Baca berita dengan sedikit iklan, klik di sini
TEMPO.CO, Jakarta - Dalam sidang kasus kartu tanda penduduk elektronik (e-KTP) dengan terdakwa Setya Novanto, Direktur Penanganan Permasalahan Hukum Lembaga Kebijakan Pengadaan Barang dan Jasa Pemerintah (LKPP) Setya Budi Arijanta menegaskan banyak penyimpangan dalam proyek pengadaan e-KTP. Karena itu, Ketua Komisi Pemberantasan Korupsi (KPK), yang saat itu menjabat Kepala LKPP, Agus Rahardjo, memutuskan instansinya mengundurkan diri dan tak lagi mendampingi Kementerian Dalam Negeri terkait dengan proyek e-KTP.
"Kita kan harus tanggung jawab nantinya. Tapi ini banyak pelanggaran," kata Budi di Pengadilan Tindak Pidana Korupsi, Jakarta Pusat, Kamis, 1 Februari 2018.
Baca juga: Hotma Sitompul: Paulus Tannos Sebut Setya Novanto Ketua E-KTP
Pelanggaran dalam proyek e-KTP antara lain aspek pemaketan, penyusunan dokumen tidak kualitatif, dan menggunakan kontrak lump sum. Padahal proyek e-KTP seharusnya menggunakan kontrak harga satuan. Menurut Budi, tidak ada perusahaan pemenang lelang yang memenuhi syarat teknis.
Hal itu bertentangan dengan Peraturan Presiden Nomor 54 Tahun 2010 tentang Pengadaan Barang/Jasa Pemerintah. Karena itu, Budi menilai proyek e-KTP tak mungkin terwujud. Pekerjaan terlalu banyak dengan waktu yang singkat.
Tak hanya itu, ada penyimpangan dalam proses lelang. Kementerian Dalam Negeri tak melewati mekanisme lelang dalam mencari perusahaan pemenang proyek.
Mekanisme itu dimulai dengan download dokumen pengadaan, pengumuman pasca-kualifikasi, pemberian penjelasan, upload dokumen penawaran, evaluasi penawaran, evaluasi dokumen kualifikasi, pembukaan dokumen penawaran, upload berita acara hasil pelelangan, pengumuman pemenang, penetapan pemenang, masa sanggah hasil lelang, penandatanganan kontrak, hingga surat penunjuk penyedia barang/jasa.
Budi menjelaskan, Kementerian baru memenuhi tahap upload dokumen penawaran, tapi sudah ada penandatangan kontrak perusahaan pemegang proyek e-KTP. Namun, dia melanjutkan, Menteri Dalam Negeri Gamawan Fauzi membantah tak penuhi prosedur.
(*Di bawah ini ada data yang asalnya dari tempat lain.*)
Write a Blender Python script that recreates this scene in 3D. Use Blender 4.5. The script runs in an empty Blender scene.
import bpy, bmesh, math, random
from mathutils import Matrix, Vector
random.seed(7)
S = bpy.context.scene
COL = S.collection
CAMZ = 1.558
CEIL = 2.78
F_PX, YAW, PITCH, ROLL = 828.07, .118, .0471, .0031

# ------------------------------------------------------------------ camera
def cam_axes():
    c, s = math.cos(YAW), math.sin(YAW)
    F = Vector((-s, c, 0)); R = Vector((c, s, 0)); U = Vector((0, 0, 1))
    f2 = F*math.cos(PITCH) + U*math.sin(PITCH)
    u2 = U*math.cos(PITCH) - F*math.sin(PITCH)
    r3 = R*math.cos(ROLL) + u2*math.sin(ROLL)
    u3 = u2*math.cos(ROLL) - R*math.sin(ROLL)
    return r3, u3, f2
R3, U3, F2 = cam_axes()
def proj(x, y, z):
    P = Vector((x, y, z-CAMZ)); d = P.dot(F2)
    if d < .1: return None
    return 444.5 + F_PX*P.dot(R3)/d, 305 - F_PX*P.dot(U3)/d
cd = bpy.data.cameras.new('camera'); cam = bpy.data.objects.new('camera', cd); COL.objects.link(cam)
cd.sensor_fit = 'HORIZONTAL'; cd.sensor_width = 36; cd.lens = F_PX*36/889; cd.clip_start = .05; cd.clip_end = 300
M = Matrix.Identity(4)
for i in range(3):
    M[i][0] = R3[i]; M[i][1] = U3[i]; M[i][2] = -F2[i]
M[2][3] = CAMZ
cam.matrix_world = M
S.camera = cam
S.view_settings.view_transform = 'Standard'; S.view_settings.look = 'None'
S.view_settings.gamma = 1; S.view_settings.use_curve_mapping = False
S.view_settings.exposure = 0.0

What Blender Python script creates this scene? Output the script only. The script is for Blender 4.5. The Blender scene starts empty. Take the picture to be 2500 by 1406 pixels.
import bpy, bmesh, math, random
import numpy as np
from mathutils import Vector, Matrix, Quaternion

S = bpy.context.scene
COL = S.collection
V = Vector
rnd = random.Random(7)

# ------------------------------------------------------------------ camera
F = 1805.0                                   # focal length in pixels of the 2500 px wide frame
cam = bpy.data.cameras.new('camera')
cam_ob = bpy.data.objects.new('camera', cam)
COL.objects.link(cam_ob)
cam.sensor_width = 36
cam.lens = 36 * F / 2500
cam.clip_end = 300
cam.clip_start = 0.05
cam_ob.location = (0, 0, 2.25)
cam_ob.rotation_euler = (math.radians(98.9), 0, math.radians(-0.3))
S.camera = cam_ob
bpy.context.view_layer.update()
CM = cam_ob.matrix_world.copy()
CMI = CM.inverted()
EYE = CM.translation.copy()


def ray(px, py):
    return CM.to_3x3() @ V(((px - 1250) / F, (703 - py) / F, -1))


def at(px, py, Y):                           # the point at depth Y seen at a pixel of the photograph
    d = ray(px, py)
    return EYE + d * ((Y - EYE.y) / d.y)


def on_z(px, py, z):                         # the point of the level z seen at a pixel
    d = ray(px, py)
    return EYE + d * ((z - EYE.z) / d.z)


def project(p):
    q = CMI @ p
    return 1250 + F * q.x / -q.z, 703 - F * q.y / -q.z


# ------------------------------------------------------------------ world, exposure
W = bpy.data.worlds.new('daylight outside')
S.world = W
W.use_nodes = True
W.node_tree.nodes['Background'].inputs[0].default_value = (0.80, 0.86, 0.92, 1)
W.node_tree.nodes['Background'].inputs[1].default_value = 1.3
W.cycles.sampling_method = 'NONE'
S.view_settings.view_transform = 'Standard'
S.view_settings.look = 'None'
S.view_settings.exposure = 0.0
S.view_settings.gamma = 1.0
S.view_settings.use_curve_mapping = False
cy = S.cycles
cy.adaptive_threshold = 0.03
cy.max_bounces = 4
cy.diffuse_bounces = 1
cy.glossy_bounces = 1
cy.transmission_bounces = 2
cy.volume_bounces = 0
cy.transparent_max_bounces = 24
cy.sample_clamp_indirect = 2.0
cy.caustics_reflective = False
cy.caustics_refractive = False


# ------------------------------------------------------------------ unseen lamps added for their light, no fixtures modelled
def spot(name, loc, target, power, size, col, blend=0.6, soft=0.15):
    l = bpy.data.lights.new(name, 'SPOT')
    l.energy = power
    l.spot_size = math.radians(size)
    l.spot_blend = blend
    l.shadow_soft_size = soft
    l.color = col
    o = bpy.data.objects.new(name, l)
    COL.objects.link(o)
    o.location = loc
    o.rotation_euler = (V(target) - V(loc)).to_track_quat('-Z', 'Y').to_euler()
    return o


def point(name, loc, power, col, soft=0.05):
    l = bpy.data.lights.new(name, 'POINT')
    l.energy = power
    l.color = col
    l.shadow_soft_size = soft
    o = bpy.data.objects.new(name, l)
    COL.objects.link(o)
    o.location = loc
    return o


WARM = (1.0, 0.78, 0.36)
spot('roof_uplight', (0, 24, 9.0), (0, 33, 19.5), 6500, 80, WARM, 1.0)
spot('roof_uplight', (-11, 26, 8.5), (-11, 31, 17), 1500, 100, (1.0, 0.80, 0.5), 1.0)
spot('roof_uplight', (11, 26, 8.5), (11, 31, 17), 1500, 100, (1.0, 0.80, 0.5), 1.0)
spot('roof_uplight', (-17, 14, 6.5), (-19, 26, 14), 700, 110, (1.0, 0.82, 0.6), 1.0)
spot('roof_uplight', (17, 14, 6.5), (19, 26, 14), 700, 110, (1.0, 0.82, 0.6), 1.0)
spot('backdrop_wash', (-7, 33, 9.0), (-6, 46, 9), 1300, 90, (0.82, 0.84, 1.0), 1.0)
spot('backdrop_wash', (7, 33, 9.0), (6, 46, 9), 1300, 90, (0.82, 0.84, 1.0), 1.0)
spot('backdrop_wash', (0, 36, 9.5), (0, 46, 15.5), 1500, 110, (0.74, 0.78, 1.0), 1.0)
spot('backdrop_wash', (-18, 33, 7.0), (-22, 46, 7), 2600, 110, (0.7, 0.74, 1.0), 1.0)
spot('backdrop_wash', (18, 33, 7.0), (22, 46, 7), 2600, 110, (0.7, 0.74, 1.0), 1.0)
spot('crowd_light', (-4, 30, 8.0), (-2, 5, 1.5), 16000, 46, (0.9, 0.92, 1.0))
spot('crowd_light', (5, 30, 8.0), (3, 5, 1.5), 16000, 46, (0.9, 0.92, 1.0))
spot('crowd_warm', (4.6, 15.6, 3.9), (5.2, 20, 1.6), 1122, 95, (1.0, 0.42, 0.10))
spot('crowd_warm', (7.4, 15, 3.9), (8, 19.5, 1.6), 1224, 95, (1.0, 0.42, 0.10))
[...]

Gamawan malah menyalahkan sistem lelang online LKPP.
"Ini proyek muskil. Terbukti sekarang tidak ada (tender) yang memenuhi syarat. Harusnya tidak ada yang lulus karena pekerjaan ini tidak ada yang mampu mengerjakan," ujar Budi.
Budi dihadirkan jaksa sebagai saksi untuk terdakwa dugaan korupsi proyek e-KTP, Setya Novanto. Selain Budi, ada empat saksi lain. Dua di antaranya pengacara Hotma Sitompul dan mantan anggota Dewan Perwakilan Rakyat (DPR), Chairuman Harahap.
Setya Novanto didakwa jaksa penuntut umum KPK berperan dalam meloloskan anggaran proyek e-KTP di DPR pada medio 2010-2011 saat dia masih menjabat Ketua Fraksi Partai Golkar. Atas perannya, Setya disebut menerima total fee US$ 7,3 juta. Dia juga diduga menerima jam tangan merek Richard Mille seharga US$ 135 ribu. Setya didakwa melanggar Pasal 2 dan 3 Undang-Undang Nomor 31 tentang Tindak Pidana Korupsi.